THE TASK:
Locate the line that contains "Recreate this scene". Reproduce it and all following lines up to the end of the material, exactly and with nothing added.

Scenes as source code
* BEGIN *

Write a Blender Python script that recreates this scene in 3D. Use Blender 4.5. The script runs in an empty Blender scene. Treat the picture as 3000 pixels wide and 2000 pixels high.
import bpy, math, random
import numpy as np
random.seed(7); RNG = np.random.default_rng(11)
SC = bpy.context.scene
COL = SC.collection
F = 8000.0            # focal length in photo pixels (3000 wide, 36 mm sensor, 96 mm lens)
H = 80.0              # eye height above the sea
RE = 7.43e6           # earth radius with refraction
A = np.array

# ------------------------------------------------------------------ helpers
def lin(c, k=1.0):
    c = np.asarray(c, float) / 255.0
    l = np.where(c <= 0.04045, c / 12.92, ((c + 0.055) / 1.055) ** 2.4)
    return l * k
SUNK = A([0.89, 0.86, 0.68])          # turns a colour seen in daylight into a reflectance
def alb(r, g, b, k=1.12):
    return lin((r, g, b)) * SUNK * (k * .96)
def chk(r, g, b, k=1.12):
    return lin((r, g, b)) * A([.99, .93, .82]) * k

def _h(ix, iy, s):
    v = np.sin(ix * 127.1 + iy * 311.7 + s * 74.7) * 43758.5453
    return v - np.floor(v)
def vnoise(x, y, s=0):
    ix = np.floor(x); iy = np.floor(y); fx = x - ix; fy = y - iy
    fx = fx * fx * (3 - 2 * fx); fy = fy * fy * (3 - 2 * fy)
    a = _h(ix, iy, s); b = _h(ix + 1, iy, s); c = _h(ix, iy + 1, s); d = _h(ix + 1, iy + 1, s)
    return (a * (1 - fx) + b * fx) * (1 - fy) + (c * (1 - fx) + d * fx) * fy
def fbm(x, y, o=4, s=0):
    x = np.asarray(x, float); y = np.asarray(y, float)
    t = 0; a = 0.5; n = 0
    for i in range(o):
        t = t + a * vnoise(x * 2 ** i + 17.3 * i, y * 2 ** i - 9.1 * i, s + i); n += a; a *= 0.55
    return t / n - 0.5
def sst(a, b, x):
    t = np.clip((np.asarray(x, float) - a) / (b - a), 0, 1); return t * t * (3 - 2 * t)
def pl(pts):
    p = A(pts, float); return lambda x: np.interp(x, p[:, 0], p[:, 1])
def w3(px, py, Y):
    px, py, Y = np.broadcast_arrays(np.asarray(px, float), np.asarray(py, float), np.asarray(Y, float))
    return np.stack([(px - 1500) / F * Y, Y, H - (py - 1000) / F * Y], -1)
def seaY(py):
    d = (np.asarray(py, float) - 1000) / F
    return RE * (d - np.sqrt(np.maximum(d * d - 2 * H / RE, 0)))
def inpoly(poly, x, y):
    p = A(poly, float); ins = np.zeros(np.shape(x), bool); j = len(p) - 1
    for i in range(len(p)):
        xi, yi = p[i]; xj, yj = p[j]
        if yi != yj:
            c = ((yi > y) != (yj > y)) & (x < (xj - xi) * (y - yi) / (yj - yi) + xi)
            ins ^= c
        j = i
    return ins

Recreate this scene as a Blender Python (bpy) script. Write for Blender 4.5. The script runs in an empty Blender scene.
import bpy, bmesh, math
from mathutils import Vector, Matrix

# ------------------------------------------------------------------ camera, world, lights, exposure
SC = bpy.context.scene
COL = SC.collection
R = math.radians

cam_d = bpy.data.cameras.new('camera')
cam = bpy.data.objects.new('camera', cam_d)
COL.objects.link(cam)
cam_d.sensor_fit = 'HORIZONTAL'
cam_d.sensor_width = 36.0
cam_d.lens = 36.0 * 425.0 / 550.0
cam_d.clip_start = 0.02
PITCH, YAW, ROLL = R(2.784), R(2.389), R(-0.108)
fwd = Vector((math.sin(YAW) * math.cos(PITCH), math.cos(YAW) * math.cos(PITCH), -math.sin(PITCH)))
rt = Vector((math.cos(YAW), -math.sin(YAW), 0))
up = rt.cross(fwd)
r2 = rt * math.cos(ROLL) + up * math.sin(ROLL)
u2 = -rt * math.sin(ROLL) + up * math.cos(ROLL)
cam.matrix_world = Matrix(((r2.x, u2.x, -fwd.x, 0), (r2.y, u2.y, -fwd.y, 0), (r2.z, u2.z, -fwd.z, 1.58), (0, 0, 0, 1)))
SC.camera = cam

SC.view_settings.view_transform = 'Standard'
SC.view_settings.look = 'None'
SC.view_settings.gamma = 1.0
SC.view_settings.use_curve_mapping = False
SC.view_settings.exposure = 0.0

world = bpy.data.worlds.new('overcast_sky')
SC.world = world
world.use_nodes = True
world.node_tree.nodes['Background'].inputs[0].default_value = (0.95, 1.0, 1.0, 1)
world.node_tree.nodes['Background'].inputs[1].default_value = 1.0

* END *

WORKED ANSWER:
Recreate this scene as a Blender Python (bpy) script. Write for Blender 4.5. The script runs in an empty Blender scene.
import bpy, bmesh, math
from mathutils import Vector, Matrix

# ------------------------------------------------------------------ camera, world, lights, exposure
SC = bpy.context.scene
COL = SC.collection
R = math.radians

cam_d = bpy.data.cameras.new('camera')
cam = bpy.data.objects.new('camera', cam_d)
COL.objects.link(cam)
cam_d.sensor_fit = 'HORIZONTAL'
cam_d.sensor_width = 36.0
cam_d.lens = 36.0 * 425.0 / 550.0
cam_d.clip_start = 0.02
PITCH, YAW, ROLL = R(2.784), R(2.389), R(-0.108)
fwd = Vector((math.sin(YAW) * math.cos(PITCH), math.cos(YAW) * math.cos(PITCH), -math.sin(PITCH)))
rt = Vector((math.cos(YAW), -math.sin(YAW), 0))
up = rt.cross(fwd)
r2 = rt * math.cos(ROLL) + up * math.sin(ROLL)
u2 = -rt * math.sin(ROLL) + up * math.cos(ROLL)
cam.matrix_world = Matrix(((r2.x, u2.x, -fwd.x, 0), (r2.y, u2.y, -fwd.y, 0), (r2.z, u2.z, -fwd.z, 1.58), (0, 0, 0, 1)))
SC.camera = cam

SC.view_settings.view_transform = 'Standard'
SC.view_settings.look = 'None'
SC.view_settings.gamma = 1.0
SC.view_settings.use_curve_mapping = False
SC.view_settings.exposure = 0.0

world = bpy.data.worlds.new('overcast_sky')
SC.world = world
world.use_nodes = True
world.node_tree.nodes['Background'].inputs[0].default_value = (0.95, 1.0, 1.0, 1)
world.node_tree.nodes['Background'].inputs[1].default_value = 1.0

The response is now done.